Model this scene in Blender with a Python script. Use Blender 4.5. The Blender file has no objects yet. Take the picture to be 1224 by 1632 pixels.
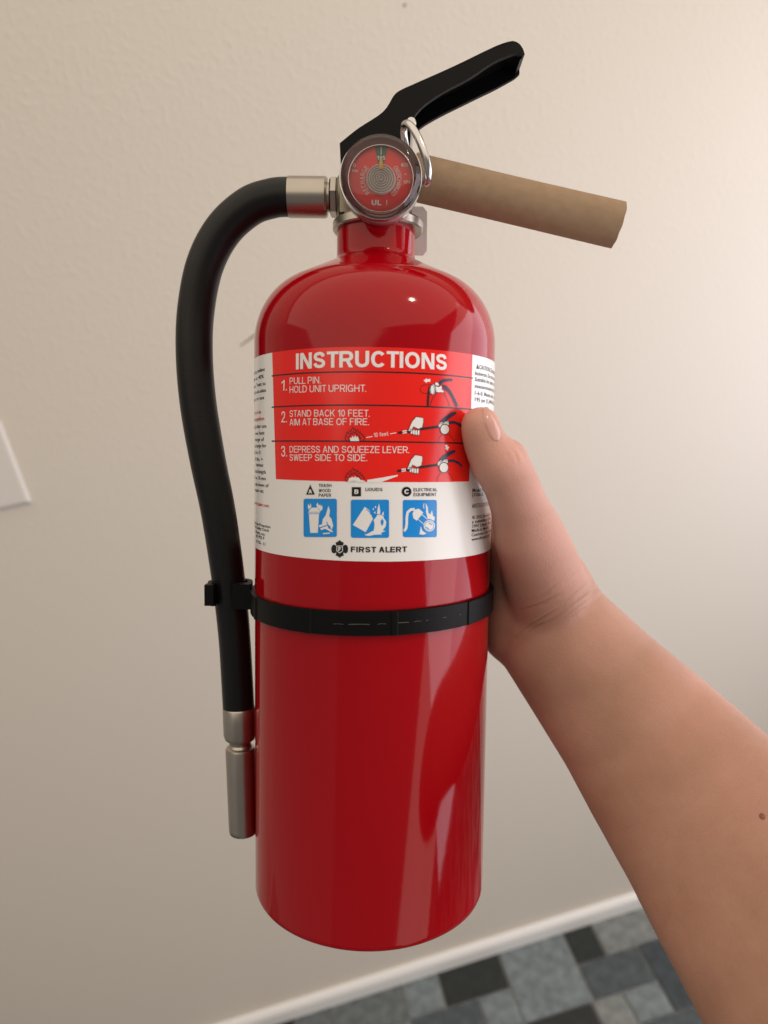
import bpy, bmesh, math, random, os
import numpy as np
from mathutils import Vector, Matrix
from mathutils.geometry import tessellate_polygon

random.seed(7)
scene = bpy.context.scene
COL = scene.collection

# ------------------------------------------------------------------ camera
PITCH, ROLL, YAW = math.radians(21.0), math.radians(-10.914), math.radians(-7.135)
CAM_Z, WALL_Y = 1.377, 1.026
FPX, CX, CY = 1150.0, 612.0, 816.0          # focal length and centre in pixels of the 1224 x 1632 photograph
def _rot():
    p, r, y = PITCH, ROLL, YAW
    rx = Matrix(((1,0,0),(0,math.cos(p),-math.sin(p)),(0,math.sin(p),math.cos(p))))
    rz = Matrix(((math.cos(r),-math.sin(r),0),(math.sin(r),math.cos(r),0),(0,0,1)))
    ry = Matrix(((math.cos(y),0,math.sin(y)),(0,1,0),(-math.sin(y),0,math.cos(y))))
    return rz @ rx @ ry
RM = _rot()
ROOM = Matrix(((1,0,0),(0,0,1),(0,-1,0))) @ RM.transposed()      # camera axes (right, down, forward) -> world
CAMLOC = Vector((0, 0, CAM_Z))
def at(x, y, d):
    """world point seen at photograph pixel (x, y) at depth d metres"""
    return CAMLOC + ROOM @ Vector(((x-CX)/FPX*d, (y-CY)/FPX*d, d))
cam = bpy.data.cameras.new("camera")
camo = bpy.data.objects.new("camera", cam); COL.objects.link(camo)
cm = ROOM @ Matrix(((1,0,0),(0,-1,0),(0,0,-1)))
camo.matrix_world = Matrix.Translation(CAMLOC) @ cm.to_4x4()
cam.sensor_fit = 'HORIZONTAL'; cam.sensor_width = 36.0; cam.lens = 36.0*FPX/1224.0
cam.clip_start = 0.01; cam.clip_end = 50
cam.dof.use_dof = True; cam.dof.focus_distance = 0.31; cam.dof.aperture_fstop = 10.5
scene.camera = camo

# ------------------------------------------------------------------ light
world = bpy.data.worlds.new("World"); scene.world = world; world.use_nodes = True
wb = world.node_tree.nodes['Background']
wb.inputs[0].default_value = (1.0, 0.93, 0.87, 1); wb.inputs[1].default_value = 0.145
def area(name, loc, target, sx, sy, power, col):
    l = bpy.data.lights.new(name, 'AREA'); l.shape = 'RECTANGLE'; l.size = sx; l.size_y = sy
    l.energy = power; l.color = col
    o = bpy.data.objects.new(name, l); COL.objects.link(o)
    o.location = loc
    o.rotation_euler = (Vector(target)-Vector(loc)).to_track_quat('-Z', 'Z').to_euler()
    return o
area("window_light", (1.12, 0.30, 1.05), (0.0, 0.62, 1.05), 0.92, 2.05, 11.0, (0.86, 0.87, 1.0))
area("room_bounce_fill", (0.66, -0.14, 1.05), (0.0, 0.35, 1.05), 0.34, 2.05, 1.9, (1.0, 0.87, 0.76))  # added panel standing in for the lit room mirrored in the tank
area("left_wall_fill", (-1.40, 0.0, 1.15), (0.0, 0.35, 1.15), 2.0, 2.1, 0.9, (1.0, 0.90, 0.82))  # weak panel added in place of a lit wall on the left
area("ceiling_bounce_fill", (0.60, -0.75, 2.65), (0.60, -0.74, 0.0), 6.0, 3.4, 50.0, (1.0, 0.855, 0.68))  # soft panel added for light bounced off the ceiling, not a fixture
lp = bpy.data.lights.new("ceiling_lamp", 'POINT'); lp.energy = 7.5; lp.color = (1.0, 0.84, 0.66); lp.shadow_soft_size = 0.05
lo = bpy.data.objects.new("ceiling_lamp", lp); COL.objects.link(lo); lo.location = (0.85, -0.25, 2.4)
scene.view_settings.view_transform = 'Standard'; scene.view_settings.look = 'None'
scene.view_settings.exposure = 0.42; scene.view_settings.gamma = 1.0
scene.cycles.max_bounces = 8; scene.cycles.transparent_max_bounces = 12
scene.cycles.use_denoising = True

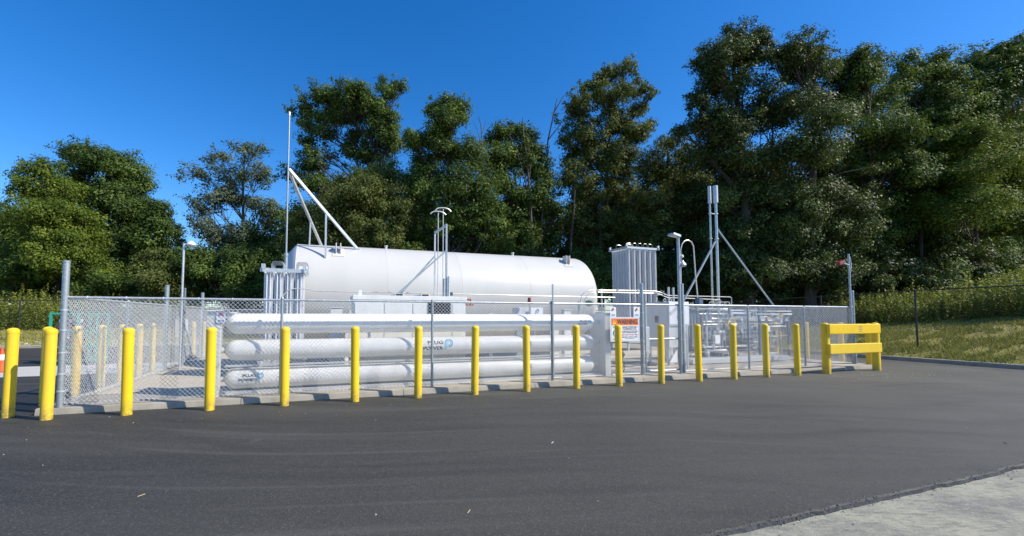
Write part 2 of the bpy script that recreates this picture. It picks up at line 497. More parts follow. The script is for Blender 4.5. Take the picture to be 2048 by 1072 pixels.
def grass_nodes(nt, N, Lk, p):
    v = nvec(N, Lk); vs = nvec(N, Lk, (1, 2.5, 1), -A)
    base = nmix(N, Lk, nmap(N, Lk, nnoise(N, Lk, v, 0.7, 6, 0.7), 0.35, 0.65), (0.22, 0.215, 0.05), (0.34, 0.30, 0.11))
    base = nmix(N, Lk, nmap(N, Lk, nnoise(N, Lk, vs, 1.1, 7, 0.72), 0.50, 0.66, 0, 0.85), base, (0.27, 0.22, 0.13))
    base = nmix(N, Lk, nmap(N, Lk, nnoise(N, Lk, v, 14, 6, 0.8), 0.46, 0.66, 0, 0.6), base, (0.075, 0.09, 0.022))
    Lk.new(base, p.inputs['Base Color']); p.inputs['Roughness'].default_value = 0.95
    p.inputs['Specular IOR Level'].default_value = 0.1
    b = N.new('ShaderNodeBump'); b.inputs['Strength'].default_value = 0.6; b.inputs['Distance'].default_value = 0.04
    Lk.new(nnoise(N, Lk, v, 9, 8, 0.8), b.inputs['Height']); Lk.new(b.outputs[0], p.inputs['Normal'])
M['grass'] = ground_mat('rough_grass', grass_nodes)

def leaf_mat(name, cols, rough=0.42, trans=0.22, spec=0.5):
    """cols: dark and light colour, blended by the tone stored on every leaf"""
    m = bpy.data.materials.new(name); m.use_nodes = True
    nt = m.node_tree; N = nt.nodes; Lk = nt.links
    p = N['Principled BSDF']
    at = N.new('ShaderNodeAttribute'); at.attribute_name = 'tone'
    ramp = N.new('ShaderNodeValToRGB')
    els = ramp.color_ramp.elements
    els[0].color = (*cols[0], 1); els[1].color = (*cols[-1], 1)
    for i, c in enumerate(cols[1:-1]):
        e = els.new((i + 1) / (len(cols) - 1)); e.color = (*c, 1)
    Lk.new(at.outputs['Fac'], ramp.inputs[0])
    Lk.new(ramp.outputs[0], p.inputs['Base Color'])
    p.inputs['Roughness'].default_value = rough
    p.inputs['Specular IOR Level'].default_value = spec
    tr = N.new('ShaderNodeBsdfTranslucent')
    Lk.new(nmix(N, Lk, 0.5, ramp.outputs[0], (0.16, 0.20, 0.015)), tr.inputs['Color'])
    ms = N.new('ShaderNodeMixShader'); ms.inputs[0].default_value = trans
    Lk.new(p.outputs[0], ms.inputs[1]); Lk.new(tr.outputs[0], ms.inputs[2])
    Lk.new(ms.outputs[0], N['Material Output'].inputs['Surface'])
    return m
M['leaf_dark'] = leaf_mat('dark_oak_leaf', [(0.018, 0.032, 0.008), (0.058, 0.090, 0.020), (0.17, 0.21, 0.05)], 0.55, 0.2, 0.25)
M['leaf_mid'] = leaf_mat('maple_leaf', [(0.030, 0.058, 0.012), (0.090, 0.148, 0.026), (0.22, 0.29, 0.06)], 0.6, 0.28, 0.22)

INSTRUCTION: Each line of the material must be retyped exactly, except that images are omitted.

RESPONSE FOR THIS EXERCISE:
Model this scene in Blender with a Python script. Use Blender 4.5. The Blender file has no objects yet. Take the picture to be 1224 by 1632 pixels.
import bpy, bmesh, math, random, os
import numpy as np
from mathutils import Vector, Matrix
from mathutils.geometry import tessellate_polygon

random.seed(7)
scene = bpy.context.scene
COL = scene.collection

# ------------------------------------------------------------------ camera
PITCH, ROLL, YAW = math.radians(21.0), math.radians(-10.914), math.radians(-7.135)
CAM_Z, WALL_Y = 1.377, 1.026
FPX, CX, CY = 1150.0, 612.0, 816.0          # focal length and centre in pixels of the 1224 x 1632 photograph
def _rot():
    p, r, y = PITCH, ROLL, YAW
    rx = Matrix(((1,0,0),(0,math.cos(p),-math.sin(p)),(0,math.sin(p),math.cos(p))))
    rz = Matrix(((math.cos(r),-math.sin(r),0),(math.sin(r),math.cos(r),0),(0,0,1)))
    ry = Matrix(((math.cos(y),0,math.sin(y)),(0,1,0),(-math.sin(y),0,math.cos(y))))
    return rz @ rx @ ry
RM = _rot()
ROOM = Matrix(((1,0,0),(0,0,1),(0,-1,0))) @ RM.transposed()      # camera axes (right, down, forward) -> world
CAMLOC = Vector((0, 0, CAM_Z))
def at(x, y, d):
    """world point seen at photograph pixel (x, y) at depth d metres"""
    return CAMLOC + ROOM @ Vector(((x-CX)/FPX*d, (y-CY)/FPX*d, d))
cam = bpy.data.cameras.new("camera")
camo = bpy.data.objects.new("camera", cam); COL.objects.link(camo)
cm = ROOM @ Matrix(((1,0,0),(0,-1,0),(0,0,-1)))
camo.matrix_world = Matrix.Translation(CAMLOC) @ cm.to_4x4()
cam.sensor_fit = 'HORIZONTAL'; cam.sensor_width = 36.0; cam.lens = 36.0*FPX/1224.0
cam.clip_start = 0.01; cam.clip_end = 50
cam.dof.use_dof = True; cam.dof.focus_distance = 0.31; cam.dof.aperture_fstop = 10.5
scene.camera = camo

# ------------------------------------------------------------------ light
world = bpy.data.worlds.new("World"); scene.world = world; world.use_nodes = True
wb = world.node_tree.nodes['Background']
wb.inputs[0].default_value = (1.0, 0.93, 0.87, 1); wb.inputs[1].default_value = 0.145
def area(name, loc, target, sx, sy, power, col):
    l = bpy.data.lights.new(name, 'AREA'); l.shape = 'RECTANGLE'; l.size = sx; l.size_y = sy
    l.energy = power; l.color = col
    o = bpy.data.objects.new(name, l); COL.objects.link(o)
    o.location = loc
    o.rotation_euler = (Vector(target)-Vector(loc)).to_track_quat('-Z', 'Z').to_euler()
    return o
area("window_light", (1.12, 0.30, 1.05), (0.0, 0.62, 1.05), 0.92, 2.05, 11.0, (0.86, 0.87, 1.0))
area("room_bounce_fill", (0.66, -0.14, 1.05), (0.0, 0.35, 1.05), 0.34, 2.05, 1.9, (1.0, 0.87, 0.76))  # added panel standing in for the lit room mirrored in the tank
area("left_wall_fill", (-1.40, 0.0, 1.15), (0.0, 0.35, 1.15), 2.0, 2.1, 0.9, (1.0, 0.90, 0.82))  # weak panel added in place of a lit wall on the left
area("ceiling_bounce_fill", (0.60, -0.75, 2.65), (0.60, -0.74, 0.0), 6.0, 3.4, 50.0, (1.0, 0.855, 0.68))  # soft panel added for light bounced off the ceiling, not a fixture
lp = bpy.data.lights.new("ceiling_lamp", 'POINT'); lp.energy = 7.5; lp.color = (1.0, 0.84, 0.66); lp.shadow_soft_size = 0.05
lo = bpy.data.objects.new("ceiling_lamp", lp); COL.objects.link(lo); lo.location = (0.85, -0.25, 2.4)
scene.view_settings.view_transform = 'Standard'; scene.view_settings.look = 'None'
scene.view_settings.exposure = 0.42; scene.view_settings.gamma = 1.0
scene.cycles.max_bounces = 8; scene.cycles.transparent_max_bounces = 12
scene.cycles.use_denoising = True

Write part 2 of the bpy script that recreates this picture. It picks up at line 497. More parts follow. The script is for Blender 4.5. Take the picture to be 2048 by 1072 pixels.
def grass_nodes(nt, N, Lk, p):
    v = nvec(N, Lk); vs = nvec(N, Lk, (1, 2.5, 1), -A)
    base = nmix(N, Lk, nmap(N, Lk, nnoise(N, Lk, v, 0.7, 6, 0.7), 0.35, 0.65), (0.22, 0.215, 0.05), (0.34, 0.30, 0.11))
    base = nmix(N, Lk, nmap(N, Lk, nnoise(N, Lk, vs, 1.1, 7, 0.72), 0.50, 0.66, 0, 0.85), base, (0.27, 0.22, 0.13))
    base = nmix(N, Lk, nmap(N, Lk, nnoise(N, Lk, v, 14, 6, 0.8), 0.46, 0.66, 0, 0.6), base, (0.075, 0.09, 0.022))
    Lk.new(base, p.inputs['Base Color']); p.inputs['Roughness'].default_value = 0.95
    p.inputs['Specular IOR Level'].default_value = 0.1
    b = N.new('ShaderNodeBump'); b.inputs['Strength'].default_value = 0.6; b.inputs['Distance'].default_value = 0.04
    Lk.new(nnoise(N, Lk, v, 9, 8, 0.8), b.inputs['Height']); Lk.new(b.outputs[0], p.inputs['Normal'])
M['grass'] = ground_mat('rough_grass', grass_nodes)

def leaf_mat(name, cols, rough=0.42, trans=0.22, spec=0.5):
    """cols: dark and light colour, blended by the tone stored on every leaf"""
    m = bpy.data.materials.new(name); m.use_nodes = True
    nt = m.node_tree; N = nt.nodes; Lk = nt.links
    p = N['Principled BSDF']
    at = N.new('ShaderNodeAttribute'); at.attribute_name = 'tone'
    ramp = N.new('ShaderNodeValToRGB')
    els = ramp.color_ramp.elements
    els[0].color = (*cols[0], 1); els[1].color = (*cols[-1], 1)
    for i, c in enumerate(cols[1:-1]):
        e = els.new((i + 1) / (len(cols) - 1)); e.color = (*c, 1)
    Lk.new(at.outputs['Fac'], ramp.inputs[0])
    Lk.new(ramp.outputs[0], p.inputs['Base Color'])
    p.inputs['Roughness'].default_value = rough
    p.inputs['Specular IOR Level'].default_value = spec
    tr = N.new('ShaderNodeBsdfTranslucent')
    Lk.new(nmix(N, Lk, 0.5, ramp.outputs[0], (0.16, 0.20, 0.015)), tr.inputs['Color'])
    ms = N.new('ShaderNodeMixShader'); ms.inputs[0].default_value = trans
    Lk.new(p.outputs[0], ms.inputs[1]); Lk.new(tr.outputs[0], ms.inputs[2])
    Lk.new(ms.outputs[0], N['Material Output'].inputs['Surface'])
    return m
M['leaf_dark'] = leaf_mat('dark_oak_leaf', [(0.018, 0.032, 0.008), (0.058, 0.090, 0.020), (0.17, 0.21, 0.05)], 0.55, 0.2, 0.25)
M['leaf_mid'] = leaf_mat('maple_leaf', [(0.030, 0.058, 0.012), (0.090, 0.148, 0.026), (0.22, 0.29, 0.06)], 0.6, 0.28, 0.22)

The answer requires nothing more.